Records supplied:
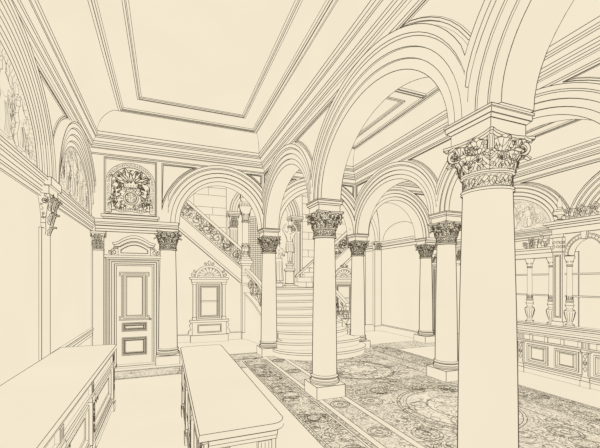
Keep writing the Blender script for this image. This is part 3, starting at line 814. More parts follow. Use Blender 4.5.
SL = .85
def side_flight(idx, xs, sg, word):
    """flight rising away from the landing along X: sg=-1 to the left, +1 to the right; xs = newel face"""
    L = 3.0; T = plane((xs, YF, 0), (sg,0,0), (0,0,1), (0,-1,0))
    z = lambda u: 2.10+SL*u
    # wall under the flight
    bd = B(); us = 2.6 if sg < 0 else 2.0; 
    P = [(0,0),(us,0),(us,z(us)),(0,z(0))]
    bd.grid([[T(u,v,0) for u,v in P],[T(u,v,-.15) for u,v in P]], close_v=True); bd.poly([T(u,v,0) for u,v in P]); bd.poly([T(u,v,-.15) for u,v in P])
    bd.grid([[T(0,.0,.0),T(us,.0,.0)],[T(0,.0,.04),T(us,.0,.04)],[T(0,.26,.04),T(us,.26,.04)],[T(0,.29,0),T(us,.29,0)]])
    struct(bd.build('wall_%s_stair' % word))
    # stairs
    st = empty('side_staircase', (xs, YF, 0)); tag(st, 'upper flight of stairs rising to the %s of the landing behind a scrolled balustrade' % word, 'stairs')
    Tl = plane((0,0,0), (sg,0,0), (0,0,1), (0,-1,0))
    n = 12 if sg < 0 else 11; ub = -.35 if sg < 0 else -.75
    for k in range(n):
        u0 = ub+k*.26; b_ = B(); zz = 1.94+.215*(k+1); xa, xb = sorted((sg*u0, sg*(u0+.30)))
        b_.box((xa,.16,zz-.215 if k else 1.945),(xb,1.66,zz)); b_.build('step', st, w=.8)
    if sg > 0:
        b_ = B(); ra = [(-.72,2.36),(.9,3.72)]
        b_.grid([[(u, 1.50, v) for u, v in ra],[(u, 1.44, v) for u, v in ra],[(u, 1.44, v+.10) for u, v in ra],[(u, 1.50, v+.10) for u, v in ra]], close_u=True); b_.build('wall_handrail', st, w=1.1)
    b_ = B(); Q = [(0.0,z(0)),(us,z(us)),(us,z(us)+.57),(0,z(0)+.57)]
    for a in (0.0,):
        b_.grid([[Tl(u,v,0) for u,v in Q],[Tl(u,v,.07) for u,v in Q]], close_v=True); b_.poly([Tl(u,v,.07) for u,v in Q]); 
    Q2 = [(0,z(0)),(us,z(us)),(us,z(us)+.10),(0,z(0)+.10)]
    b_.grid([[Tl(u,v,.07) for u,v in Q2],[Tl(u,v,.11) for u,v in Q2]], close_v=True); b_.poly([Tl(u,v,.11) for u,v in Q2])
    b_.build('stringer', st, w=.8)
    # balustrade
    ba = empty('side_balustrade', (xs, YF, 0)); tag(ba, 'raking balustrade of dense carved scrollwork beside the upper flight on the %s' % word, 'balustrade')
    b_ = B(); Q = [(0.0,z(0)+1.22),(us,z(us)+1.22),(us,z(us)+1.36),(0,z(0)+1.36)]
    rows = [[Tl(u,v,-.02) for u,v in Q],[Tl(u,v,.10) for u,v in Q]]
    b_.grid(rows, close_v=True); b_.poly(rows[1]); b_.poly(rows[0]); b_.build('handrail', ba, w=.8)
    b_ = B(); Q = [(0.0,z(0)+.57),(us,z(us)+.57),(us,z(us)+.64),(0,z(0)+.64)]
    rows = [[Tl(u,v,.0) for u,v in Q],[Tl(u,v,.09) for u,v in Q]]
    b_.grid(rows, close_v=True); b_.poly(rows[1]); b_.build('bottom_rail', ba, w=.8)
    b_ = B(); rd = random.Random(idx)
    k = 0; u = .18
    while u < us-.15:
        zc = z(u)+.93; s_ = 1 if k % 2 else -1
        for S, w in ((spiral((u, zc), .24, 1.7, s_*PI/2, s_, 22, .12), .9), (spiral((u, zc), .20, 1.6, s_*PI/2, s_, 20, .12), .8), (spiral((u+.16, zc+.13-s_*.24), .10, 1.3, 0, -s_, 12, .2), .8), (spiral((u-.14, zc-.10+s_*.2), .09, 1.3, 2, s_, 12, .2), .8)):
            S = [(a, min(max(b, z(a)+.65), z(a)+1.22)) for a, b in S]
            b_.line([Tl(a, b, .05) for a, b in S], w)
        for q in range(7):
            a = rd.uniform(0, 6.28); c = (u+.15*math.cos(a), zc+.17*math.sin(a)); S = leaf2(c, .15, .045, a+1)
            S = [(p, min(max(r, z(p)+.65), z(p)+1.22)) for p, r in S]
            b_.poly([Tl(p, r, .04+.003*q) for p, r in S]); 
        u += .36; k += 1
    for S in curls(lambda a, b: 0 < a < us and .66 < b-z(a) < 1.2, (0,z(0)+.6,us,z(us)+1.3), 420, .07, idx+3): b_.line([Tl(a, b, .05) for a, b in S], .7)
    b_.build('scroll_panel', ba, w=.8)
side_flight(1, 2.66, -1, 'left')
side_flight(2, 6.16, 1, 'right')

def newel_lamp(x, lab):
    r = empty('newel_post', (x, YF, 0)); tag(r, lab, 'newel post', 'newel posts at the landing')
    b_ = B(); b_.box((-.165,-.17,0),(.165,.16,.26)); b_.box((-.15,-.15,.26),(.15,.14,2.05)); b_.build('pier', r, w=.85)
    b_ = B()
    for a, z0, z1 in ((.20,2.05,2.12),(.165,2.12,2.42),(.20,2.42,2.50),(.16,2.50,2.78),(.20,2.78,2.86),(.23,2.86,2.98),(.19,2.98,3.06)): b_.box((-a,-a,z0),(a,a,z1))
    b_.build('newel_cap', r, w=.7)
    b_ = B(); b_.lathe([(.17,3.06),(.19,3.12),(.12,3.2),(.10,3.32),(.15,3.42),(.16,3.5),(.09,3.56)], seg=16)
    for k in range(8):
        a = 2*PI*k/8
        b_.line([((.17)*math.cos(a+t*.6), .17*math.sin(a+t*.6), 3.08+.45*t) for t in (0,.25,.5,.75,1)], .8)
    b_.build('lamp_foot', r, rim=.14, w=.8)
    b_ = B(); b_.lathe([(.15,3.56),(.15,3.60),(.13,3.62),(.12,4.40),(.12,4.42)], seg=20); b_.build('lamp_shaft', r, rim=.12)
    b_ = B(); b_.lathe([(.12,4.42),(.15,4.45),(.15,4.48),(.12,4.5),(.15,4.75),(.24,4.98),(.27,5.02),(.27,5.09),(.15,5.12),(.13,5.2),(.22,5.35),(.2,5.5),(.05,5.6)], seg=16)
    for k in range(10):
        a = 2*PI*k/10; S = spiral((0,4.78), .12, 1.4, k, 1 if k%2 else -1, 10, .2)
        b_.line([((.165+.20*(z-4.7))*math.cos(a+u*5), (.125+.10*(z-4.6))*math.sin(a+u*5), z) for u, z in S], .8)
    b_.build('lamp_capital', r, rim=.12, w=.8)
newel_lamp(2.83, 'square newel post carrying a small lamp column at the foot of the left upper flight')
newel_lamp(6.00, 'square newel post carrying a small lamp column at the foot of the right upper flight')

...

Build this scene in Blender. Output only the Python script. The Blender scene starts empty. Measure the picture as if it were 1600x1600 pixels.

* * *

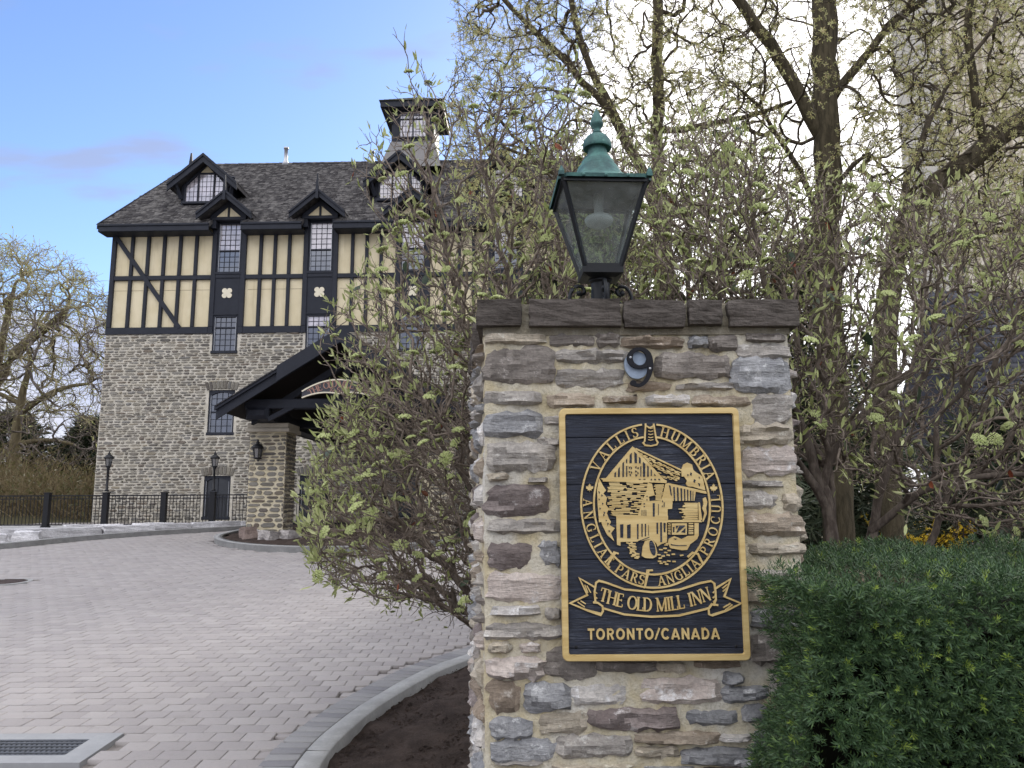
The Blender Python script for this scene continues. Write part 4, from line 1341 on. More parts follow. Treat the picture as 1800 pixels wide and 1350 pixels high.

What needs to be done: Report how many lines in the records above contain the word "this", giving only the number.

Result of the exercise: 3